Subject: Re: "who" question
To: Steven M. Bellovin <smb@research.att.com>
From: Mike Parson <mparson@bl.org>
List: netbsd-users
Date: 05/30/2001 16:25:11
In message <20010530110113.29F6C7B84@berkshire.research.att.com>, you write:
> In message <Pine.LNX.4.21.0105292225390.12431-100000@pilchuck.reedmedia.net>, "
> Jeremy C. Reed" writes:
>> On Mon, 28 May 2001 emre@vsrc.uab.edu wrote:
>>
>>> When I type "who" I can see all users logged on and the hosst they are
>>> logged from. But somehow I can only see part of the hostname (if it's
>>> too long).
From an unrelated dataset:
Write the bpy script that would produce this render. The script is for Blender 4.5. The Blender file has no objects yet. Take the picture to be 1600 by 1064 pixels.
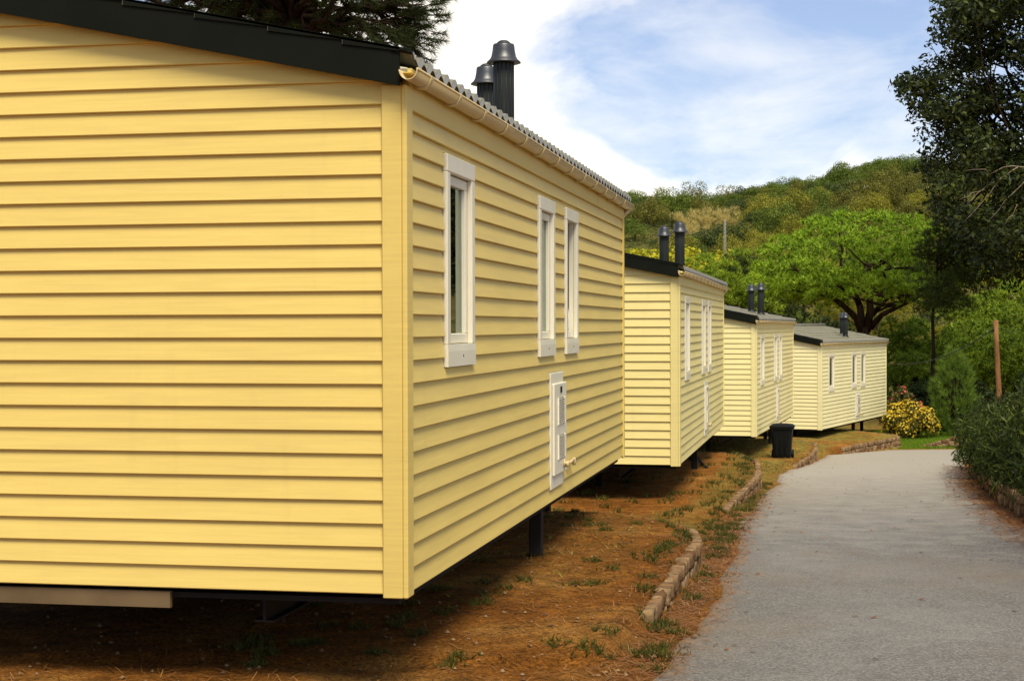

Is there a way to make it show the full hostname?
>>
>> /usr/src/usr.bin/who/who.c uses:
>>
>> printf("\t(%.*s)", (int)UT_HOSTSIZE, up-> ut_host);
>>
>> UT_HOSTSIZE is 16.
>>
>> It would be interesting to add an option for no cropped strings; here is
>> something to try (use the -N switch):
>
> Without having tried your fix, it's extremely improbable that it would
> work -- the problem is that the utmp structure has 16-byte host names,
> and that's all that's recorded at login time. Your fix, in fact, is
> likely to cause lots of garbage output, since truncated host entries
> aren't null-terminated.
How about something more along the lines of Linux's 'last -da'
The -a flag puts the host info in the last column and the -d flag
forces the OS to take the stored IP and re-look it up instead of
using the stored hostname info. This would require that wtmp store
the IP as well as the hostname, which I'm not sure if NetBSD does.